Importantly, UFH is highly scalable and can offer a more effective solution for large spaces. As the heat radiates from the whole floor, it eliminates the uneven heating that can occur in open plan areas if radiators are used. 

Planning and installing UFH
There are several key factors that must be considered when recommending or installing an underfloor heating system in any building: 

Among the first areas to consider is the insulation of the building. As with any system designed to meet the new lower flow temperatures, the effectiveness of the UFH will be compromised if the building is poorly insulated. The resulting heat losses often mean the required room temperatures are not achieved, impacting occupant comfort. This is most commonly an issue for older buildings that were not constructed to meet current insulation standards. 

To prevent heat losses, the insulation of the walls and roof should be upgraded wherever possible. However, there should be a particular focus on ensuring the floor is sufficiently insulated. Effective insulation fitted beneath the UFH will prevent heat losses into the subfloor and ensure the heat is directed up into the room. 

Thermal mass 
The thermal mass of the floor – its ability to absorb, store and release heat – is another important factor in ensuring the effectiveness of the system. A good thermal mass improves efficiency as it helps minimise the amount of energy required to maintain the target room temperature. In an underfloor heating system, the thermal mass is generally provided by the screed. An example of an effective floor construction that combines insulation with thermal mass is 65mm of screed laid over 65mm of insulation, ideally on a concrete subfloor. 

Flooring materials 
A further factor to consider is the type of flooring that will be used. Linoleum and vinyl flooring are suitable for use with UFH as the minimal material thickness means the heat can transfer effectively into the room. Carpet, which is a popular choice for large spaces due to its sound absorbing properties, can pose an issue if the carpet and the underlay provide too much insulation. The recommendation is that the combined insulating properties of the carpet and underlay is no more than 1.5 Tog.
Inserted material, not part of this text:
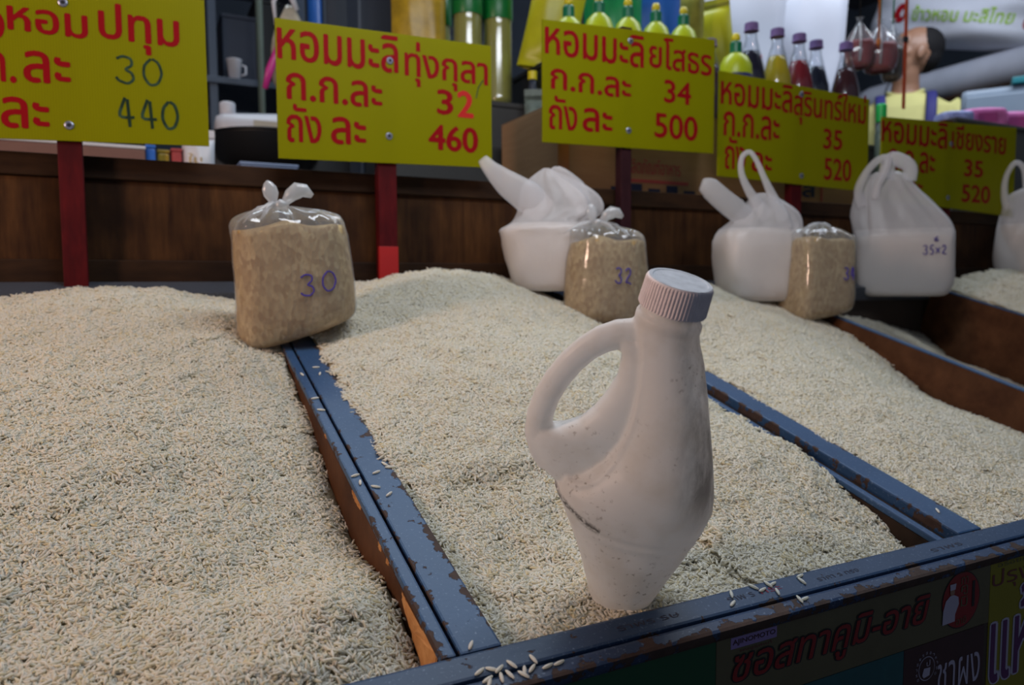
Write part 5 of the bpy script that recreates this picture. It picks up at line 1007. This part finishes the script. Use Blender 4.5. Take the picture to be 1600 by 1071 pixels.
# ================================================================== THE MAN
man = empty('person', (3.005, 2.195, 0.34), R(128), 'man with short dark hair in yellow polo shirt with navy straps, looking up and aside', 'person')
def ell(c, r, n=20, m=12, rot=None):
    V = [(c[0], c[1], c[2]-r[2])]; F = []
    for j in range(1, m):
        a = -math.pi/2+math.pi*j/m
        for k in range(n): V.append((c[0]+r[0]*math.cos(a)*math.cos(2*math.pi*k/n), c[1]+r[1]*math.cos(a)*math.sin(2*math.pi*k/n), c[2]+r[2]*math.sin(a)))
    V.append((c[0], c[1], c[2]+r[2]))
    for k in range(n): F.append((0, 1+(k+1) % n, 1+k)); F.append((len(V)-1, 1+(m-2)*n+k, 1+(m-2)*n+(k+1) % n))
    for j in range(m-2):
        for k in range(n): F.append((1+j*n+k, 1+j*n+(k+1) % n, 1+(j+1)*n+(k+1) % n, 1+(j+1)*n+k))
    if rot is not None: V = [tuple((rot @ (Vector(p)-Vector(c)))+Vector(c)) for p in V]
    return V, F
HM = Matrix.Translation((0, 0.005, 1.545)) @ Matrix.Rotation(R(-72), 4, 'Z') @ Matrix.Rotation(R(16), 4, 'X')      # head turned to his side and tipped up
def hd(VF): return [tuple(HM @ Vector(p)) for p in VF[0]], VF[1]
head = [hd(ell((0, -0.012, 0.125), (0.076, 0.096, 0.095))), hd(ell((0, 0.030, 0.065), (0.058, 0.062, 0.075))), hd(ell((0, 0.060, 0.022), (0.032, 0.030, 0.024))), hd(ell((0, 0.052, 0.14), (0.055, 0.038, 0.045))),
        hd(tube([(0, 0.086, 0.118), (0, 0.102, 0.092), (0, 0.112, 0.078), (0, 0.092, 0.070)], [0.008, 0.010, 0.014, 0.010], 10)), hd(ell((0.013, 0.097, 0.076), (0.009, 0.010, 0.008))), hd(ell((-0.013, 0.097, 0.076), (0.009, 0.010, 0.008))),
        hd(ell((0, 0.088, 0.053), (0.022, 0.009, 0.006))), hd(ell((0, 0.086, 0.043), (0.019, 0.009, 0.007))), hd(ell((0.030, 0.078, 0.122), (0.020, 0.010, 0.007))), hd(ell((-0.030, 0.078, 0.122), (0.020, 0.010, 0.007))),
        hd(ell((0.077, -0.005, 0.095), (0.008, 0.018, 0.031))), hd(ell((-0.077, -0.005, 0.095), (0.008, 0.018, 0.031))), hd(ell((0.045, 0.045, 0.085), (0.022, 0.025, 0.022))), hd(ell((-0.045, 0.045, 0.085), (0.022, 0.025, 0.022)))]
neck = tube([(0, -0.02, 1.44), (0, -0.012, 1.52), (0, 0.0, 1.56), (0, 0.004, 1.62)], [0.064, 0.054, 0.052, 0.055], 20)
torso_r = [(0.88, 0.145, 0.10), (0.96, 0.165, 0.115), (1.08, 0.150, 0.105), (1.20, 0.165, 0.115), (1.32, 0.182, 0.118), (1.41, 0.175, 0.095), (1.455, 0.125, 0.07), (1.48, 0.06, 0.05)]
torso = loft([ring(0, -0.01, z, a, b, 32, 2.3) for z, a, b in torso_r])
def limb(s, grow=0.0): return tube([(s*0.165, -0.01, 1.405), (s*0.205, -0.012, 1.34), (s*0.235, -0.01, 1.20), (s*0.245, 0.0, 1.10), (s*0.225, 0.10, 1.02), (s*0.190, 0.20, 0.985)], [0.052+grow, 0.056+grow, 0.046+grow, 0.040+grow, 0.034+grow, 0.026+grow], 14)
def leg(s, grow=0.0): return tube([(s*0.085, -0.01, 0.93), (s*0.095, -0.01, 0.75), (s*0.10, 0.0, 0.48), (s*0.10, -0.01, 0.28), (s*0.10, -0.01, 0.06)], [0.090+grow, 0.080+grow, 0.056+grow, 0.052+grow, 0.036+grow], 16)
hands = []
for s in (1, -1):
    hands.append(ell((s*0.180, 0.245, 0.978), (0.040, 0.045, 0.016)))
    for q in range(4): 
        x = s*0.180-0.030+0.020*q; L = (0.052, 0.060, 0.058, 0.046)[q]
        hands.append(tube([(x, 0.275, 0.980), (x, 0.285+L*0.5, 0.980), (x, 0.285+L*0.85, 0.970), (x, 0.285+L, 0.960)], [0.0095, 0.009, 0.0085, 0.006], 8))
    hands.append(tube([(s*0.150, 0.225, 0.978), (s*0.128, 0.250, 0.975), (s*0.120, 0.280, 0.970)], [0.012, 0.011, 0.008], 8))
feet = [ell((s*0.10, 0.05, 0.035), (0.045, 0.125, 0.035)) for s in (1, -1)]
v, f = join(*head, neck, torso, limb(1), limb(-1), leg(1), leg(-1), *hands, *feet)
o = mesh('body', v, f, M['skin'], man, smooth=True); md = o.modifiers.new('remesh', 'REMESH'); md.mode = 'VOXEL'; md.voxel_size = 0.0052; md.use_smooth_shade = True; md = o.modifiers.new('smooth', 'SMOOTH'); md.iterations = 3
def cloth(name, parts, mat, vox=0.007):
    v, f = join(*parts); o = mesh(name, v, f, mat, man, smooth=True); md = o.modifiers.new('remesh', 'REMESH'); md.mode = 'VOXEL'; md.voxel_size = vox; md.use_smooth_shade = True; md = o.modifiers.new('smooth', 'SMOOTH'); md.iterations = 4; return o
slv = lambda s: tube([(s*0.150, -0.01, 1.405), (s*0.205, -0.012, 1.34), (s*0.232, -0.01, 1.22), (s*0.236, -0.01, 1.17)], [0.064, 0.072, 0.066, 0.066], 18)
cloth('polo_shirt', [loft([ring(0, -0.01, z, a+0.014, b+0.014, 36, 2.3) for z, a, b in torso_r[:-2]]+[ring(0, -0.012, 1.462, 0.110, 0.080, 36, 2.2), ring(0, -0.014, 1.474, 0.075, 0.066, 36, 2)]), slv(1), slv(-1)], M['shirt'])
cr = []
for sgn in (1, -1):
    P = [(sgn*0.070*math.sin(a), -0.014-0.068*math.cos(a), 1.485-0.030*max(0, -math.cos(a))**2) for a in [math.pi*k/9 for k in range(10)]]; cr.append(tube(P, [0.014]*9+[0.010], 8, flat=0.5))
cloth('collar', cr, M['shirt'], 0.004)
cloth('trousers', [leg(1, 0.014), leg(-1, 0.014), loft([ring(0, -0.01, z, a, b, 30, 2.3) for z, a, b in ((0.84, 0.165, 0.125), (0.92, 0.178, 0.13), (1.0, 0.175, 0.128))])], M['trouser'], 0.009)
for s in (1, -1):
    P = [(s*0.085, 0.125, 1.10), (s*0.090, 0.128, 1.22), (s*0.092, 0.125, 1.34), (s*0.095, 0.098, 1.42), (s*0.097, 0.040, 1.468), (s*0.095, -0.04, 1.474), (s*0.085, -0.12, 1.40), (s*0.06, -0.145, 1.25)]
    v, f = tube(smooth_levels(P, 4), 0.020, 10, flat=0.3); 
    V2 = []
    for k, p in enumerate(smooth_levels(P, 4)):
        for q in range(8):
            a = 2*math.pi*q/8; V2.append((p[0]+0.021*math.cos(a), p[1]+0.005*math.sin(a)*(1 if p[2] < 1.44 else 0.4), p[2]+(0.005*math.sin(a) if p[2] >= 1.44 else 0.0)))
    n2 = len(V2)//8; F2 = [(i*8+k, i*8+(k+1) % 8, (i+1)*8+(k+1) % 8, (i+1)*8+k) for i in range(n2-1) for k in range(8)]; mesh('apron_strap', V2, F2, M['strap'], man, smooth=True)
hv = [hd(ell((0, -0.034, 0.139), (0.0775, 0.080, 0.086))), hd(ell((0, -0.058, 0.100), (0.068, 0.053, 0.062)))]
o = cloth('hair', hv, M['hair'], 0.005); 
for s in (1, -1):
    v, f = hd(ell((s*0.031, 0.083, 0.106), (0.013, 0.009, 0.007))); e_ = mesh('eye', v, f, M['white'], man, smooth=True); v, f = hd(ell((s*0.031, 0.0895, 0.106), (0.006, 0.004, 0.006))); mesh('iris', v, f, M['black'], e_, smooth=True)
    v, f = hd(tube([(s*0.014, 0.091, 0.127), (s*0.032, 0.090, 0.133), (s*0.048, 0.076, 0.128)], [0.003, 0.004, 0.002], 6)); mesh('eyebrow', v, f, M['hair'], man, smooth=True)
for s in (1, -1):
    v, f = join(ell((s*0.10, 0.055, 0.045), (0.052, 0.14, 0.045))); mesh('shoe', v, f, M['black'], man, smooth=True)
However, it can be difficult to find and calculate this. Therefore, professionals should recommend that customers only select products that are categorised as ‘suitable for underfloor heating’. 

Choosing the system
While all hydronic UFH systems operate in the same way, not all products offer the same levels of performance. For example, some high-quality systems will heat up quicker than the alternatives on the market. Also, the floor height build-up will differ from system to system. For example, the Uponor Minitec system increases the floor height by just 15mm but still offers significant thermal mass as a screed-based product. Therefore, it is important to look carefully at the product information to compare different options. 

The level of support provided by the manufacturer should also be a consideration. The right technical support can help streamline the design and installation of the UFH system and help ensure any potential issues are avoided. 

For certain projects, other types of radiant heating systems, such as those that can be integrated into ceilings and walls, may be more suitable. For example, if the floor construction makes retrofitting UFH more challenging. These operate in a similar way to UFH and provide many of the same benefits.  

Underfloor heating offers an excellent alternative to conventional radiators in commercial premises due to the greater efficiency that can be achieved, especially at lower flow temperatures. However, as with any heating system there are a range of considerations to ensure the most effective installation.